### Task:
Return all lines below containing the word "from".

>> begin Source excerpt

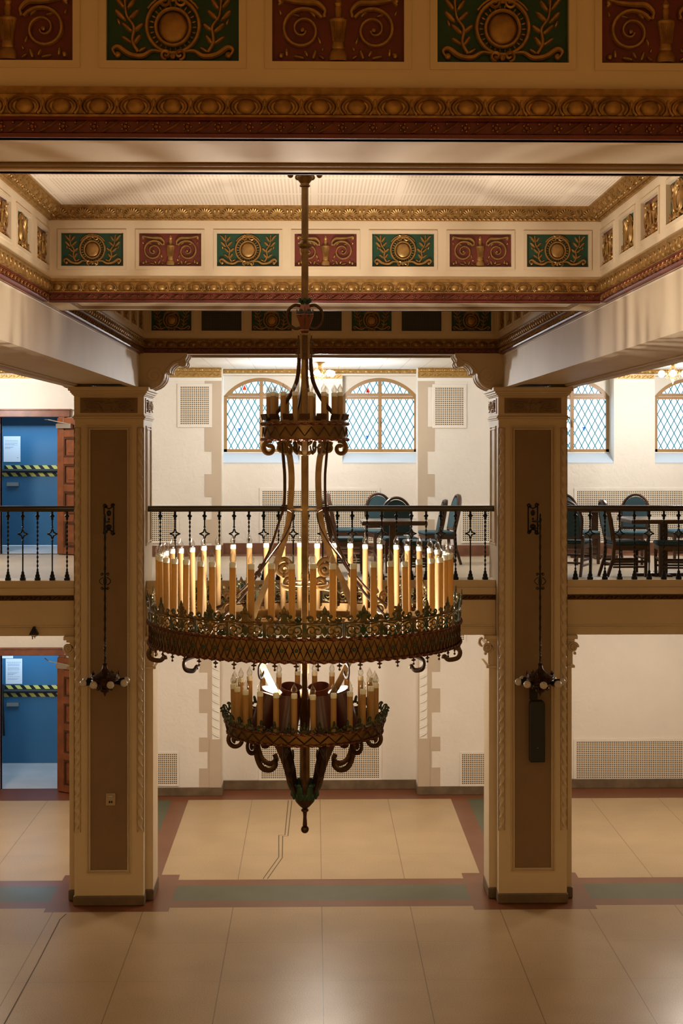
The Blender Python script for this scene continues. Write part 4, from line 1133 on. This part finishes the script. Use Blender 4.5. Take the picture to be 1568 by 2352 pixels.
for a in (0,):
    m.tube(spiral(RS - .045, y2_ - .032, .052, .012, PI * .35, -1.35, 30), (.013, .004), 6, ref=(0, 1, 0), T=Rz(a)); m.sph((RS - .06, 0, y2_ - .03), .010, 6, 5, T=Rz(a))
around(m, 'rim_scroll', 'bronzedark', 12, PI / 12); m = MB()
for a in (0,):
    m.tube(smoothpath([(.27, 0, y2_ + .01), (.305, 0, y2_ - .05), (.30, 0, y2_ - .13), (.27, 0, y2_ - .195), (.22, 0, y2_ - .215), (.185, 0, y2_ - .19), (.195, 0, y2_ - .155)], 5), (.016, .005), 6, ref=(0, 1, 0), T=Rz(a))
    m.tube(spiral(.25, y2_ - .055, .035, .01, 0, 1.3, 24), (.013, .004), 6, ref=(0, 1, 0), T=Rz(a))
around(m, 'basket_scroll', 'bronzedark', 8, PI / 8)
for i in range(8):
    m = MB(); m.tube(smoothpath([(.33, 0, y2_ + .02), (.235, 0, 3.70), (.18, 0, 3.65), (.14, 0, 3.57), (.108, 0, 3.48), (.085, 0, 3.39), (.05, 0, 3.33)], 5), (.015, .009), 4, ref=(0, 1, 0), sq=True, T=Rz(i * PI / 4)); cbuild(m, 'basket_arm', 'bronzedark', smooth=False)
m = MB()
for k in (0, 1):
    for i in range(8):
        a = i * PI / 4 + (PI / 8 if k else 0); T_ = Rz(a) @ Tr(.070 + .006 * k, 0, 3.355) @ Ry(.12)
        m.sph((0, 0, 0), (.010, .024, .050), 8, 6, T=T_)
        m.sph((.008, 0, .045), (.012, .018, .012), 6, 5, T=T_)
        for s in (-1, 1): m.sph((.004, s * .018, -.02), (.006, .010, .014), 6, 4, T=T_)
cbuild(m, 'leaf_cup', 'verdi')
m = MB()
m.lathe([(.07, 3.33), (.055, 3.29), (.03, 3.262), (.014, 3.25), (.022, 3.243), (.022, 3.235), (.012, 3.225), (.010, 3.20), (.0135, 3.15), (.010, 3.145)], 20)
m.sph((0, 0, 3.126), .0235, 14, 10)
cbuild(m, 'bottom_finial', 'bronzedark')
# --- up-light cans standing in the lower ring
P_SPOT = 225
for i in range(8):
    a = PI / 8 + i * PI / 4                      # azimuth
    tilt = math.radians(-18)
    R_ = .275
    c = bpy.data.objects.new('spotlight_can', None); COL.objects.link(c); c.parent = ch
    c.location = (R_ * math.cos(a), R_ * math.sin(a), y2_ + .03)
    c.rotation_mode = 'XYZ'; c.rotation_euler = (0, tilt, a)
    m = MB(); m.lathe([(.0, 0), (.058, 0), (.062, .02), (.064, .20), (.066, .20), (.066, .205), (.0615, .205), (.060, .03), (0, .03)], 22); m.build('can', 'maroon', c)
    back_off = i not in (0, 3, 4)
    m = MB(); m.sph((0, 0, .11), (.045 if not back_off else .02, .045 if not back_off else .02, .02), 14, 6)
    if not back_off: m.lathe([(.050, .115), (.050, .16), (.058, .185)], 18, cap=False)
    m.build('reflector_lamp', 'offbulb' if back_off else 'litspot', c)
    if not back_off:
        L = light('spot_lamp', 'SPOT', (0, 0, .215), P_SPOT, (1.0, .92, .84), .03, rot=(PI, 0, 0), spot=math.radians(135), blend=.5)
        L.parent = c

# ------------------------------------------------------------------ column pendant lamps
def pendant(label, colx, ph, cxp, topy, flip):
    X = P(cxp, 0, 16.44)[0]; off = X
    t = thing('pendant_lamp', label, 'lamp', (X, 16.44, 0))
    zt_ = P(cxp, 1200, 16.44)[1]
    # bracket on the column face
    bxk = colx - X; y_ = CY - 16.44 - .008
    m = MB()
    for s in (-1, 1):
        m.tube([(bxk + s * .055, y_, 4.37), (bxk + s * .055, y_, 4.68)], .008, 6)
        for z_, sg in ((4.69, 1), (4.37, -1)):
            m.tube(spiral(bxk + s * .045, z_, .024, .006, 0, s * sg * 1.3, 16, y_), .008, 5, ref=(0, 1, 0))
    m.sph((bxk, y_, 4.60), (.026, .012, .035), 8, 6); m.sph((bxk, y_, 4.53), (.012, .01, .014), 6, 5); m.sph((bxk, y_, 4.44), (.035, .012, .03), 8, 6)
    m.tube([(bxk - .05, y_, 4.68), (bxk, y_, 4.65), (bxk + .05, y_, 4.68)], .007, 5); m.tube([(bxk - .05, y_, 4.38), (bxk, y_, 4.41), (bxk + .05, y_, 4.38)], .009, 5)
    m.tube([(bxk, y_, 4.50), (0, 0, 4.52)], .010, 8); m.tube(smoothpath([(bxk, y_, 4.42), (bxk * .5, y_ * .5, 4.43), (0, 0, 4.50)], 5), .008, 6)
    m.sph((0, 0, 4.54), (.02, .02, .03), 8, 6); m.sph((0, 0, 4.59), (.012, .012, .025), 8, 6)
    m.build('wall_bracket', 'iron', t)
    zl = P(cxp, 1525, 16.44)[1]
    m = MB(); n_ = 90; m.tube([(0, 0, zl + (4.55 - zl) * i / n_) for i in range(n_ + 1)], (.014, .010), 6, twist=.5)
    zk = P(cxp, 1335, 16.44)[1]; m.sph((0, 0, zk), (.02, .02, .06), 10, 8)
    for s in (-1, 1):
        m.tube([(s * (.022 + .042 * math.sin(PI * i / 14)), 0, zk - .045 + .09 * i / 14) for i in range(15)], .005, 5)
        for u in (-1, 1): m.tube(spiral(s * .032, zk + u * .078, .018, .005, PI if s > 0 else 0, -s * u * 1.3, 16), .005, 5, ref=(0, 1, 0))
    m.build('hanging_rod', 'iron', t)
    zb_ = P(cxp, 1566, 16.44)[1]
    m = MB()
    m.lathe([(.012, zl + .01), (.028, zl), (.02, zl - .012), (.026, zl - .02), (.03, zl - .045), (.05, zl - .075), (.10, zl - .115), (.145, zl - .135), (.155, zl - .15), (.15, zl - .175), (.16, zl - .19), (.155, zl - .215), (.12, zl - .235), (.05, zl - .245), (.045, zl - .27), (.06, zl - .285), (.05, zl - .315), (.02, zl - .33), (.012, zl - .35), (0, zl - .375)], 24)
    for i in range(8):
        a = i * PI / 4 + PI / 8; m.prism([(-.02, 0), (.02, 0), (.025, .03), (.008, .03), (0, .055), (-.008, .03), (-.025, .03)], -.004, .004, T=Rz(a) @ Tr(0, -.155, zl - .14))
        m.tube(spiral(.085, zl - .275, .028, .006, PI / 2, 1.3, 18), .0045, 5, ref=(0, 1, 0), T=Rz(a))
    m.build('lamp_body', 'bronzedark', t)
    mc = MB().lathe([(.018, -.08), (.03, -.06), (.034, -.02), (.036, 0)], 12).mesh('bulb_cup', 'iron')
    mbm = MB().sph((0, 0, .012), .043, 14, 9).mesh('frosted_globe', 'frost')
    for i in range(8):
        a = ph + i * PI / 4
        g = inst('globe_bulb', mbm, t, (.235 * math.cos(a), .235 * math.sin(a), zb_), rot=(0, PI / 2, a)); inst('bulb_cup', mc, g)
pendant('unlit pendant lamp with frosted globes hanging before the left column', CXL, PI / 8, 241, 0, 0)
pendant('unlit pendant lamp with frosted globes hanging before the right column, above the speaker', CXR, 0, 1240, 0, 0)
# speaker
sx = P(1231.5, 0, 16.8)[0]; z_t = P(1231, 1608, 16.78)[1]; z_b = P(1231, 1748, 16.78)[1]
t = thing('column_speaker', 'tall black column speaker mounted on the right column', 'speaker', (sx, 16.76, z_b))
m = MB(); H = z_t - z_b; m.prism([(-.088, 0), (.088, 0), (.088, H - .03), (.07, H), (-.07, H), (-.088, H - .03)], -.06, .06); m.build('cabinet', 'black', t, bevel=.012, smooth=False)
m = MB(); m.box(-.07, .005, -.02, .13, H, H + .12); m.build('mounting_bracket', 'iron', t, smooth=False)
m = MB(); m.sph((-.0, -.062, .17), .005, 8, 6); m.build('indicator', 'plate', t)
# switch plate
x0, z1p = P(243, 1822, 16.88); x1, z0p = P(265, 1850, 16.88)
t = thing('switch_plate', 'pale metal switch plate low on the left column', 'switch', ((x0 + x1) / 2, 16.885, z0p))
m = MB(); W, H = x1 - x0, z1p - z0p; m.box(-W / 2, W / 2, -.012, .01, 0, H); m.build('plate', 'plate', t, bevel=.004, smooth=False)
m = MB(); m.box(-.03, .03, -.03, -.012, H - .045, H - .02); m.build('cover', 'steel', t, bevel=.004, smooth=False)
m = MB(); m.box(-.02, -.002, -.016, -.012, .03, .055); m.box(.006, .022, -.016, -.012, .03, .055); m.build('slots', 'iron', t, smooth=False)

# ------------------------------------------------------------------ aisle ceiling lights
def fixture(label, x, y=20.65, group=None):
    t = thing('ceiling_light', label, 'ceiling light', (x, y, 6.6))
    m = MB(); m.lathe([(.085, 0), (.083, -.012), (.045, -.03), (.03, -.055), (.034, -.085), (.06, -.12), (.085, -.14), (.09, -.17), (.06, -.19), (.035, -.215), (.04, -.24), (.02, -.27), (.008, -.30), (0, -.32)], 20)
    for i in range(6):
        a = i * PI / 3 + .3; m.tube([(.07, 0, -.15), (.11, 0, -.155), (.14, 0, -.16)], .012, 6, T=Rz(a))
        m.tube(spiral(.10, -.215, .028, .006, PI / 2, 1.4, 18), .004, 5, ref=(0, 1, 0), T=Rz(a)); m.prism([(-.012, 0), (.012, 0), (.016, .025), (0, .05), (-.016, .025)], -.003, .003, T=Rz(a) @ Tr(0, -.09, -.14))
    m.build('lamp_body', 'bronze', t)
    me = MB().sph((0, 0, 0), .046, 14, 9).mesh('lit_globe', 'lit')
    for i in range(6):
        a = i * PI / 3 + .3; inst('lit_globe', me, t, (.185 * math.cos(a), .185 * math.sin(a), -.165))
    L = light('fixture_light', 'POINT', (0, 0, -.42), P_UP, LAMPW, .12); L.parent = t
fixture('lit ceiling light with glowing globes seen just behind the chandelier post', .075)
fixture('lit ceiling light with glowing globes at the right edge, before the far right window', 5.17)
fixture('lit ceiling light with glowing globes in the bay above the blue door', -5.05)

# ------------------------------------------------------------------ dining chairs and tables on the balcony
FZ = 3.70
def make_chair():
    t = thing('dining_chair', 'x', 'chair')
    hb = .985; bw = .205
    # backrest tilts backwards towards +y ; chair faces -y
    def tilt(y, z): return y + max(0, z - .45) * .20
    m = MB()
    outl = []
    for i in range(25):
        a = PI * i / 24; outl.append((bw * .88 * math.cos(a), .72 + (hb - .72 - .03) * math.sin(a)))
    outl = [(bw * .80, .52)] + outl + [(-bw * .80, .52)]
    vs = []; fs = []; n = len(outl)
    for dy in (-.03, .025):
        for x, z in outl: vs.append((x, tilt(.20 + dy, z), z))
    fs = [tuple(range(n)), tuple(range(2 * n - 1, n - 1, -1))] + [(i, i + n, (i + 1) % n + n, (i + 1) % n) for i in range(n)]
    m.add(vs, fs); m.build('backrest', 'teal', t)
    m = MB(); pts = [(-bw * .86, tilt(.2, .50), .50)] + [(-bw * math.cos(a), tilt(.20, .72 + (hb - .72) * math.sin(a)), .72 + (hb - .72) * math.sin(a)) for a in [PI * i / 24 for i in range(25)]] + [(bw * .86, tilt(.2, .50), .50)]
    m.tube(pts, (.020, .034), 6, ref=(0, 1, 0)); m.box(-bw * .85, bw * .85, .19, .235, .485, .53); m.build('back_frame', 'wood', t)
    m = MB(); m.box(-.225, .225, -.24, .20, .42, .475); o = m.build('seat', 'teal', t, bevel=.024)
    m = MB(); m.box(-.22, .22, -.225, .21, .365, .425); m.build('seat_rail', 'wood', t, bevel=.004, smooth=False)
    for s in (-1, 1):
        m = MB(); m.tube([(s * .20, -.205, 0), (s * .205, -.205, .40)], [(.016, .016), (.021, .021)], 4, sq=True, ref=(0, 1, 0)); m.build('leg', 'wood', t, smooth=False)
        m = MB(); m.tube([(s * .195, .30, 0), (s * .20, .22, .25), (s * .203, .205, .45), (s * .203, .215, .54)], [(.015, .017), (.019, .02), (.02, .02), (.018, .018)], 4, sq=True, ref=(0, 1, 0)); m.build('leg', 'wood', t, smooth=False)
    m = MB()
    for s in (-1, 1):
        m.box(s * .20 - .010, s * .20 + .010, -.20, .22, .20, .232); m.box(s * .20 - .010, s * .20 + .010, -.20, .22, .135, .16)
    m.box(-.20, .20, -.215, -.195, .24, .265); m.box(-.20, .20, .22, .24, .17, .195); m.build('stretcher', 'wood', t, smooth=False)
    return t
proto = make_chair(); first = [True]
def chair(label, px, Y, face, group='teal dining chairs on the balcony'):
    """face: direction the sitter looks, degrees, 0 = away from the camera (+y), 90 = to the right"""
    o = proto if first[0] else copy_tree(proto); first[0] = False
    o.location = (P(px, 0, Y)[0], Y, FZ); o.rotation_euler = (0, 0, PI - math.radians(face))
    o['label'] = label; o['group'] = group
def table(label, px, Y, W, D, legs=False):
    t = thing('dining_table', label, 'table', (P(px, 0, Y)[0], Y, FZ))
    m = MB(); m.box(-W / 2, W / 2, -D / 2, D / 2, .735, .755); m.build('tabletop', 'tabletop', t, bevel=.004, smooth=False)
    m = MB(); m.box(-W / 2 - .008, W / 2 + .008, -D / 2 - .008, D / 2 + .008, .70, .745); m.build('edge', 'wood', t, bevel=.004, smooth=False)
    m = MB(); m.box(-.05, .05, -.05, .05, .03, .71); m.build('pedestal', 'wood', t, smooth=False)
    m = MB(); m.box(-.36, .36, -.04, .04, 0, .045); m.box(-.04, .04, -.36, .36, 0, .045); m.build('foot', 'wood', t, bevel=.012, smooth=False)
table('square dining table seen through the middle railing, between the chairs', 903, 18.2, .80, .70)
chair('teal chair in profile against the wide vent, farthest left of the middle group', 800, 21.3, 90)
chair('teal chair of the middle group with its seat showing lowest, just left of the table', 795, 19.2, 90)
chair('chair with rounded grey-green back standing behind the table of the middle group', 882, 21.0, 165)
chair('chair with dark rounded back just behind the table of the middle group', 917, 19.3, 175)
chair('teal chair leaning back in profile, nearest right of the table in the middle group', 968, 18.55, 270)
chair('chair in profile at the far right of the middle group, its top above the handrail', 1004, 20.6, 262)
table('pedestal table behind the right railing, close to the right column', 1364, 21.7, .64, .6)
table('long dining table behind the right railing, at the right edge of the view', 1522, 18.6, 1.0, .9)
chair('rounded chair just right of the right column, its back grey against the vent', 1327, 20.6, 150)
chair('dark-backed chair just right of the right column, nearest the railing', 1312, 18.7, 25)
chair('teal-backed chair on the far side of the long table', 1449, 20.6, 205)
chair('teal chair in profile behind the right railing, left end of the long table', 1436, 18.45, 86)
chair('teal chair at the right edge of the view with only its seat side showing', 1548, 18.3, 275)
chair('chair in dark profile beyond the long table, near the right edge', 1567, 20.9, 262)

>> end Source excerpt

### Written solution:
The Blender Python script for this scene continues. Write part 4, from line 1133 on. This part finishes the script. Use Blender 4.5. Take the picture to be 1568 by 2352 pixels.
    """face: direction the sitter looks, degrees, 0 = away from the camera (+y), 90 = to the right"""